Asian Development Bank (ADB) pekan ini menyatakan bahwa perekonomian negara berkembang yang dipimpin oleh China berada di jalur pertumbuhan yang lebih cepat dan inflasi yang lebih lambat pada tahun ini dan tahun depan. Sementara negara-negara ekonomi maju justru memberi kontribusi terhadap prospek global yang lebih gelap.
Rebound di China akan menyebar ke seluruh kawasan yang juga akan mendapat manfaat dari diversifikasi rantai pasokan, booming harga komoditas dan pertumbuhan utang yang moderat, jelas Frederic Neumann, Kepala Ekonom Asia HSBC Holdings di Hong Kong.
Citibank memperhitungkan bahwa Hong Kong dan Thailand akan diuntungkan dari reopening China. Sedang perekonomian yang banyak disokong domestik seperti India dan Filipina terlihat relatif lebih tangguh terhadap guncangan pertumbuhan ekonomi global. Perekonomian kecil dan terbuka seperti Singapura, Taiwan, Malaysia, Vietnam dan Korea Selatan, mungkin akan lebih rentan terhadap limpahan tersebut.
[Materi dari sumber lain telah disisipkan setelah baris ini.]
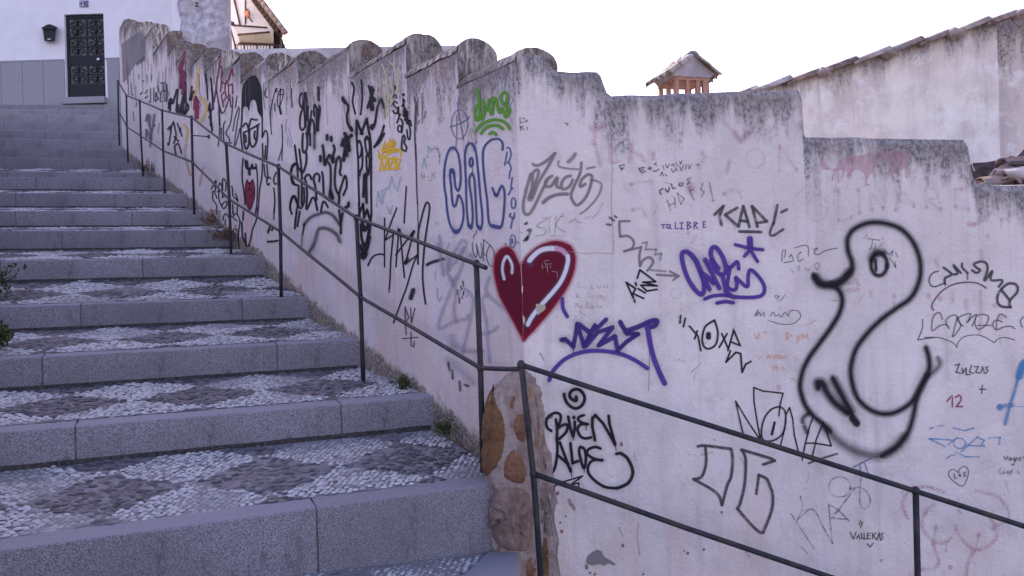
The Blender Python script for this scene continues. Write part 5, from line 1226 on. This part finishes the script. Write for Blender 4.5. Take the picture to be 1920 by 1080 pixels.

Gejolak perbankan juga berarti dana-dana sektor teknologi yang diinvestasikan di Amerika kini dapat mulai kembali. “Di Asia, saya pikir Singapura akan menjadi yang paling diuntungkan,’ kata Prashant Newnaha, Macro Strategist TD Securities. Singapura menurutnya memiliki kerangka hukum dan sektor perbankan yang kuat dan ingin memantapkan diri sebagai pemimpin di sektor teknologi dan kripto di kawasan.
Waspadai risiko
Namun tetap saja ada risiko. Data-data yang suram dari aktivitas pabrik di China belakangan ini meredam kepercayaan pasar terkait kecepatan pemulihan ekonomi negara tersebut. Hubungan China dengan Amerika yang memburuk juga mengerek potensi risiko berinvestasi di tempat-tempat seperti Hong Kong dan Taiwan, menurut Chao dari Invesco.
Selain itu, Asia juga tidak sepenuhnya kebal terhadap ketidakstabilan sektor keuangan yang bersumber dari Amerika. “Prospek sangat bergantung pada apakah keadaan akan menjadi stabil di AS dan Eropa,” kata Jonathan Kearns, Chief Economist Challenger, firma manajemen investasi yang berbasis di Sydney, Australia, dan juga mantan pejabat Reserve Bank of Australia. “Jika ada gejolak sedang berlangsung, itu akan langsung menyebar ke Asia juga.”